Starting at the first line of the listing below, repeat each line up to and including the one containing "sc.camera = cam". Leave out pictures.

======

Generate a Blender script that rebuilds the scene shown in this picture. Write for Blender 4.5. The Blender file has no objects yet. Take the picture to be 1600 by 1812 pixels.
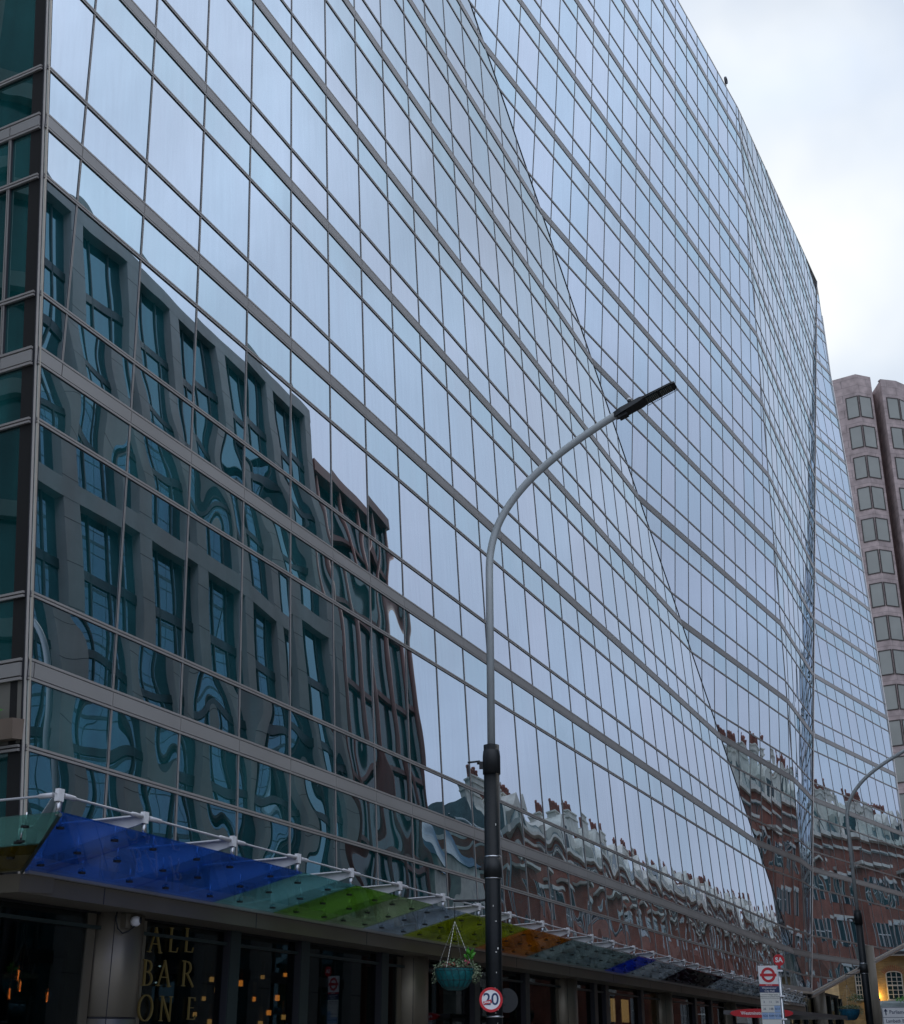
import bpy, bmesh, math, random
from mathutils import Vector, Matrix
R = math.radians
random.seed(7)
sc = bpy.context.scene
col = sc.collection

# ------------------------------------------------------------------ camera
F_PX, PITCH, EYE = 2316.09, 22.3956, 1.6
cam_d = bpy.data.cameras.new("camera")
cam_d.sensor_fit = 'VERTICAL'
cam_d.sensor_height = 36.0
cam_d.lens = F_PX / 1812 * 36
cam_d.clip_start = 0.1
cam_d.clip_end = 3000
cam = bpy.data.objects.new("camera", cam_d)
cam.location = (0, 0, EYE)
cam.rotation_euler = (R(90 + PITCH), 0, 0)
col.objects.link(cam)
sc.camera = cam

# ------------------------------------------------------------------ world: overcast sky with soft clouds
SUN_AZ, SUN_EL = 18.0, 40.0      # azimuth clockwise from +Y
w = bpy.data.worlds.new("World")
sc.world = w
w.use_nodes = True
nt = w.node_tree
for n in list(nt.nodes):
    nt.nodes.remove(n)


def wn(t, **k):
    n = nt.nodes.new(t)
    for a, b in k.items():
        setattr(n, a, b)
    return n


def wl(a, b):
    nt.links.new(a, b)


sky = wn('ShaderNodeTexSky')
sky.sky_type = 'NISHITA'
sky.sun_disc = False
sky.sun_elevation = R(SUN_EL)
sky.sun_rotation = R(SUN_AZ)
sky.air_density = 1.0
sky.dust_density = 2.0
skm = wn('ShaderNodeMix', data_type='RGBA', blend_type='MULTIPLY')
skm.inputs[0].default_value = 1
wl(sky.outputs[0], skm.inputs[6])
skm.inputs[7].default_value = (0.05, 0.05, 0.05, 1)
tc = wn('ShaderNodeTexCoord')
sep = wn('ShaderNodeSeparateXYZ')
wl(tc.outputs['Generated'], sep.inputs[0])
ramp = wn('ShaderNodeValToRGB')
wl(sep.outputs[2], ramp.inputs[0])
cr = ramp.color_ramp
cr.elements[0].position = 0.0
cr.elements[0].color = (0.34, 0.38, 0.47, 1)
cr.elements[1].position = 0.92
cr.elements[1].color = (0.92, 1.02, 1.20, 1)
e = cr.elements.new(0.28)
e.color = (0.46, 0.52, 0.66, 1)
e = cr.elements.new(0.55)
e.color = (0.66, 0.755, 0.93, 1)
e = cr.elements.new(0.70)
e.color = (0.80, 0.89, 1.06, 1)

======

• **RESULT FOR THIS TASK**:
Generate a Blender script that rebuilds the scene shown in this picture. Write for Blender 4.5. The Blender file has no objects yet. Take the picture to be 1600 by 1812 pixels.
import bpy, bmesh, math, random
from mathutils import Vector, Matrix
R = math.radians
random.seed(7)
sc = bpy.context.scene
col = sc.collection

# ------------------------------------------------------------------ camera
F_PX, PITCH, EYE = 2316.09, 22.3956, 1.6
cam_d = bpy.data.cameras.new("camera")
cam_d.sensor_fit = 'VERTICAL'
cam_d.sensor_height = 36.0
cam_d.lens = F_PX / 1812 * 36
cam_d.clip_start = 0.1
cam_d.clip_end = 3000
cam = bpy.data.objects.new("camera", cam_d)
cam.location = (0, 0, EYE)
cam.rotation_euler = (R(90 + PITCH), 0, 0)
col.objects.link(cam)
sc.camera = cam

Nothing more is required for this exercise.